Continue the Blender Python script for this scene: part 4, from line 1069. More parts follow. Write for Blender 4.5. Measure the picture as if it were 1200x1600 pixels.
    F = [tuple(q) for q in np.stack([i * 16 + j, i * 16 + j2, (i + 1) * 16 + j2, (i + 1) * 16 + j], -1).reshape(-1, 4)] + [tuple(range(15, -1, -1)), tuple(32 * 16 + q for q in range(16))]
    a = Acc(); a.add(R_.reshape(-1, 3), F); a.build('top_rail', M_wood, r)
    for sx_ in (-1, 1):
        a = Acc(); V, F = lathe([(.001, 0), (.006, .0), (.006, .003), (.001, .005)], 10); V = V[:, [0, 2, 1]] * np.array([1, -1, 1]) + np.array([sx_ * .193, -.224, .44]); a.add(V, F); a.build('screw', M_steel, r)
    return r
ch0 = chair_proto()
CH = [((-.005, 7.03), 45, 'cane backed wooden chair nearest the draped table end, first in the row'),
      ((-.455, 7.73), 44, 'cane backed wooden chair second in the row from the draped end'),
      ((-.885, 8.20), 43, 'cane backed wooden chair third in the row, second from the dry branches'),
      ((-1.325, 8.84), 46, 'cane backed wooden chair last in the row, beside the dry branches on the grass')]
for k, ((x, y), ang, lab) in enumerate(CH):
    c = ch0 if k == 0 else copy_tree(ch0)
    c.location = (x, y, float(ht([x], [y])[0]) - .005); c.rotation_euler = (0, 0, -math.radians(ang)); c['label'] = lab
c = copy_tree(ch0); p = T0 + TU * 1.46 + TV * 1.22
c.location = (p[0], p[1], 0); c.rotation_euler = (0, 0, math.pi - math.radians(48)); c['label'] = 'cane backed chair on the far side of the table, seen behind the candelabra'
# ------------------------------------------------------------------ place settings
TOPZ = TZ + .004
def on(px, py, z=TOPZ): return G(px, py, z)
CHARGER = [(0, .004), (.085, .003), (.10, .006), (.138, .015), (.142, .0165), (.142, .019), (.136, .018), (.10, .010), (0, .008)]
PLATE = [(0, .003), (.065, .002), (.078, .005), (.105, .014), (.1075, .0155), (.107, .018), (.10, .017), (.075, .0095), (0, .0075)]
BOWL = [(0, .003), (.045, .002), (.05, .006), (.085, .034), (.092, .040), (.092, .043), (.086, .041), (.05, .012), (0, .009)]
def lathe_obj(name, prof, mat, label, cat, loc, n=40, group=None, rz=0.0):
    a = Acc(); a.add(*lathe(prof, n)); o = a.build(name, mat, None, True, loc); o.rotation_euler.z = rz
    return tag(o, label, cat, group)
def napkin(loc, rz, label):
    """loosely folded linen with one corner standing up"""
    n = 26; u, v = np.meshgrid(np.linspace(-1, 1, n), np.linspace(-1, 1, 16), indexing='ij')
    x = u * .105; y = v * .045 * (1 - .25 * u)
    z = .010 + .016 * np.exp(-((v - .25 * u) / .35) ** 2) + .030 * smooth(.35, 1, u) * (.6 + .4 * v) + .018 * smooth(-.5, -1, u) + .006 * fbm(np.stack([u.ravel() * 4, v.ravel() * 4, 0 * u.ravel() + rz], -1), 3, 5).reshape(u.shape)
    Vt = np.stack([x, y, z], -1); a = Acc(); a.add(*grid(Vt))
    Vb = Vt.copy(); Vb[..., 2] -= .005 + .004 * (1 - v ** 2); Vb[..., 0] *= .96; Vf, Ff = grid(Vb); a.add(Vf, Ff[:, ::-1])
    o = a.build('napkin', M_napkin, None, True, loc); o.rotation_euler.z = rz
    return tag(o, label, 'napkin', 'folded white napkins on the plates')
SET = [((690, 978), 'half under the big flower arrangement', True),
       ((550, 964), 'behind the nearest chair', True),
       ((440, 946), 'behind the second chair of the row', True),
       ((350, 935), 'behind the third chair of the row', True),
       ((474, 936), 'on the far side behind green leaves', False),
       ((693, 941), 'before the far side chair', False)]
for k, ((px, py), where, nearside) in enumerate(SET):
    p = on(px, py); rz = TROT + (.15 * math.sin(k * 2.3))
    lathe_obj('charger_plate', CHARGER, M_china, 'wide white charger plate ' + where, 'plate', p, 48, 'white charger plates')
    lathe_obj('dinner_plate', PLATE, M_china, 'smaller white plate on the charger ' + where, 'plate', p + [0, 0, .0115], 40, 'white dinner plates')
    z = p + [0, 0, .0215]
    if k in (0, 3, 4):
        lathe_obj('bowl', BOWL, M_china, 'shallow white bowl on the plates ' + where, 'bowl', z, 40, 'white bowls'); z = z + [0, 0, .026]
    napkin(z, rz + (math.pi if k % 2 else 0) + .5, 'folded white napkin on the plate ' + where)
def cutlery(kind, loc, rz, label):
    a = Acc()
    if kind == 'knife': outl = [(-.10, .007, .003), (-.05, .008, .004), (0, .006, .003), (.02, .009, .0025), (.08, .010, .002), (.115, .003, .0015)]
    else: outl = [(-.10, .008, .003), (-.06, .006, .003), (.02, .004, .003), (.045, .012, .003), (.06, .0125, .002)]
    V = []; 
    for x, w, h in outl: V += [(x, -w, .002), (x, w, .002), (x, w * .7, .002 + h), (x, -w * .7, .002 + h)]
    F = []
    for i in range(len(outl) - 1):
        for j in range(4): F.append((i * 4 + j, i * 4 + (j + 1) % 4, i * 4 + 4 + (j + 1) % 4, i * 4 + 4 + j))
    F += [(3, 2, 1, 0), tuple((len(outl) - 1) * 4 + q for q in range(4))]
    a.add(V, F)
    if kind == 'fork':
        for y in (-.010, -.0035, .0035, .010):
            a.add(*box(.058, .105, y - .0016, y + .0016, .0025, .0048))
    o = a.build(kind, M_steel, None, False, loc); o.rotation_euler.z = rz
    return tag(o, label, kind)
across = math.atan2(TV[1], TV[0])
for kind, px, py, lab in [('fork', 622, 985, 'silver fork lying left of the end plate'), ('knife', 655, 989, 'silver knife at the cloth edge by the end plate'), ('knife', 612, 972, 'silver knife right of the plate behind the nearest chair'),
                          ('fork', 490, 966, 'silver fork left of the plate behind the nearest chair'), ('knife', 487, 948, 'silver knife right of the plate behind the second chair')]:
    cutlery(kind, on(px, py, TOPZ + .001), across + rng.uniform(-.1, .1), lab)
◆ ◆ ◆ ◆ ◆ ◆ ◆
Task to carry out: Nothing in the listing may be changed; retype it all exactly.

Written answer:
Continue the Blender Python script for this scene: part 4, from line 1069. More parts follow. Write for Blender 4.5. Measure the picture as if it were 1200x1600 pixels.
    F = [tuple(q) for q in np.stack([i * 16 + j, i * 16 + j2, (i + 1) * 16 + j2, (i + 1) * 16 + j], -1).reshape(-1, 4)] + [tuple(range(15, -1, -1)), tuple(32 * 16 + q for q in range(16))]
    a = Acc(); a.add(R_.reshape(-1, 3), F); a.build('top_rail', M_wood, r)
    for sx_ in (-1, 1):
        a = Acc(); V, F = lathe([(.001, 0), (.006, .0), (.006, .003), (.001, .005)], 10); V = V[:, [0, 2, 1]] * np.array([1, -1, 1]) + np.array([sx_ * .193, -.224, .44]); a.add(V, F); a.build('screw', M_steel, r)
    return r
ch0 = chair_proto()
CH = [((-.005, 7.03), 45, 'cane backed wooden chair nearest the draped table end, first in the row'),
      ((-.455, 7.73), 44, 'cane backed wooden chair second in the row from the draped end'),
      ((-.885, 8.20), 43, 'cane backed wooden chair third in the row, second from the dry branches'),
      ((-1.325, 8.84), 46, 'cane backed wooden chair last in the row, beside the dry branches on the grass')]
for k, ((x, y), ang, lab) in enumerate(CH):
    c = ch0 if k == 0 else copy_tree(ch0)
    c.location = (x, y, float(ht([x], [y])[0]) - .005); c.rotation_euler = (0, 0, -math.radians(ang)); c['label'] = lab
c = copy_tree(ch0); p = T0 + TU * 1.46 + TV * 1.22
c.location = (p[0], p[1], 0); c.rotation_euler = (0, 0, math.pi - math.radians(48)); c['label'] = 'cane backed chair on the far side of the table, seen behind the candelabra'
# ------------------------------------------------------------------ place settings
TOPZ = TZ + .004
def on(px, py, z=TOPZ): return G(px, py, z)
CHARGER = [(0, .004), (.085, .003), (.10, .006), (.138, .015), (.142, .0165), (.142, .019), (.136, .018), (.10, .010), (0, .008)]
PLATE = [(0, .003), (.065, .002), (.078, .005), (.105, .014), (.1075, .0155), (.107, .018), (.10, .017), (.075, .0095), (0, .0075)]
BOWL = [(0, .003), (.045, .002), (.05, .006), (.085, .034), (.092, .040), (.092, .043), (.086, .041), (.05, .012), (0, .009)]
def lathe_obj(name, prof, mat, label, cat, loc, n=40, group=None, rz=0.0):
    a = Acc(); a.add(*lathe(prof, n)); o = a.build(name, mat, None, True, loc); o.rotation_euler.z = rz
    return tag(o, label, cat, group)
def napkin(loc, rz, label):
    """loosely folded linen with one corner standing up"""
    n = 26; u, v = np.meshgrid(np.linspace(-1, 1, n), np.linspace(-1, 1, 16), indexing='ij')
    x = u * .105; y = v * .045 * (1 - .25 * u)
    z = .010 + .016 * np.exp(-((v - .25 * u) / .35) ** 2) + .030 * smooth(.35, 1, u) * (.6 + .4 * v) + .018 * smooth(-.5, -1, u) + .006 * fbm(np.stack([u.ravel() * 4, v.ravel() * 4, 0 * u.ravel() + rz], -1), 3, 5).reshape(u.shape)
    Vt = np.stack([x, y, z], -1); a = Acc(); a.add(*grid(Vt))
    Vb = Vt.copy(); Vb[..., 2] -= .005 + .004 * (1 - v ** 2); Vb[..., 0] *= .96; Vf, Ff = grid(Vb); a.add(Vf, Ff[:, ::-1])
    o = a.build('napkin', M_napkin, None, True, loc); o.rotation_euler.z = rz
    return tag(o, label, 'napkin', 'folded white napkins on the plates')
SET = [((690, 978), 'half under the big flower arrangement', True),
       ((550, 964), 'behind the nearest chair', True),
       ((440, 946), 'behind the second chair of the row', True),
       ((350, 935), 'behind the third chair of the row', True),
       ((474, 936), 'on the far side behind green leaves', False),
       ((693, 941), 'before the far side chair', False)]
for k, ((px, py), where, nearside) in enumerate(SET):
    p = on(px, py); rz = TROT + (.15 * math.sin(k * 2.3))
    lathe_obj('charger_plate', CHARGER, M_china, 'wide white charger plate ' + where, 'plate', p, 48, 'white charger plates')
    lathe_obj('dinner_plate', PLATE, M_china, 'smaller white plate on the charger ' + where, 'plate', p + [0, 0, .0115], 40, 'white dinner plates')
    z = p + [0, 0, .0215]
    if k in (0, 3, 4):
        lathe_obj('bowl', BOWL, M_china, 'shallow white bowl on the plates ' + where, 'bowl', z, 40, 'white bowls'); z = z + [0, 0, .026]
    napkin(z, rz + (math.pi if k % 2 else 0) + .5, 'folded white napkin on the plate ' + where)
def cutlery(kind, loc, rz, label):
    a = Acc()
    if kind == 'knife': outl = [(-.10, .007, .003), (-.05, .008, .004), (0, .006, .003), (.02, .009, .0025), (.08, .010, .002), (.115, .003, .0015)]
    else: outl = [(-.10, .008, .003), (-.06, .006, .003), (.02, .004, .003), (.045, .012, .003), (.06, .0125, .002)]
    V = []; 
    for x, w, h in outl: V += [(x, -w, .002), (x, w, .002), (x, w * .7, .002 + h), (x, -w * .7, .002 + h)]
    F = []
    for i in range(len(outl) - 1):
        for j in range(4): F.append((i * 4 + j, i * 4 + (j + 1) % 4, i * 4 + 4 + (j + 1) % 4, i * 4 + 4 + j))
    F += [(3, 2, 1, 0), tuple((len(outl) - 1) * 4 + q for q in range(4))]
    a.add(V, F)
    if kind == 'fork':
        for y in (-.010, -.0035, .0035, .010):
            a.add(*box(.058, .105, y - .0016, y + .0016, .0025, .0048))
    o = a.build(kind, M_steel, None, False, loc); o.rotation_euler.z = rz
    return tag(o, label, kind)
across = math.atan2(TV[1], TV[0])
for kind, px, py, lab in [('fork', 622, 985, 'silver fork lying left of the end plate'), ('knife', 655, 989, 'silver knife at the cloth edge by the end plate'), ('knife', 612, 972, 'silver knife right of the plate behind the nearest chair'),
                          ('fork', 490, 966, 'silver fork left of the plate behind the nearest chair'), ('knife', 487, 948, 'silver knife right of the plate behind the second chair')]:
    cutlery(kind, on(px, py, TOPZ + .001), across + rng.uniform(-.1, .1), lab)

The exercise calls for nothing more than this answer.